Garrigus has led the PGA Tour in driving distance the last two years, but his attention shifted to the short game. He spent hours at home working on his wedges, which helped him to win at Disney and gave him a shot at Kapalua.

He should have had the advantage with his length, but he hit a poor chip from the front of the par-5 18th green and had to settle for par. The next hole was No. 1, which had haunted Garrigus all week. He made double bogey Saturday, and a bogey in the final round. Despite having a 9-iron to the green — Byrd was hitting 3-iron — he came up 40 feet short, and three-putted for yet another bogey.

He lost.

And then he smiled.

"A great display of sportsmanship," Byrd said. "He's smiling in the playoff, he was probably smiling when he doubled the first hole yesterday and he was smiling after he missed that putt. My hat's off to him."

Garrigus hasn't always been that way.

A top junior player in Oregon, scholarship offers were limited because of his poor grades. With his mother working two jobs, Garrigus went to Arizona to work at a country club and save money to attend Scottsdale Community College. After two years, UNLV offered him a partial scholarship. Garrigus didn't think Las Vegas and college was a good fit for him, so he turned pro at 19 and hit the mini-tours.

By then, parties were a big part of his lifestyle. Too much drinking, too much pot.

He checked himself into a 30-day program at Calvary Ranch in 2003, a faith-based recovery program near San Diego. He opened the Bible, attended church three times a week and stayed busy in ways he would not have imagined.

He hauled manure. He dug firewalls. One of his jobs was rake the gravel driveway after every car came through to keep it orderly. He showed up weighing 150 pounds and gained 25 pounds of muscle in a month.

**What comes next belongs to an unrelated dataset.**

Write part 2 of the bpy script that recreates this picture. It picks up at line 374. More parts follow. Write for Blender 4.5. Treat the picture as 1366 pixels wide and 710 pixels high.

"It was humbling," Garrigus said. "But it's everything I am today. I spent 30 days to change the rest of my life. It was the hardest 30 days of my life, but after that, it's been a breeze to stay sober. The things I get to do for a living? Rarely will you hear me complain about anything on tour. It's nothing compared to what it was before."

Garrigus met his wife, Ami, shortly after getting out of rehab. They were on a blind date with a friend of his from Calvary Ranch, who already was drinking again. Garrigus asked her if they could meet again in better circumstances. They were engaged in four months, married a year later.

The honeymoon was on Maui, of all places. Garrigus recalls going over to the Plantation Course at Kapalua to play golf. Asked what he did on the first hole, he remembers making a birdie.

Going back to Kapalua as a PGA Tour winner, it's easy to see why a bogey didn't bother him so much.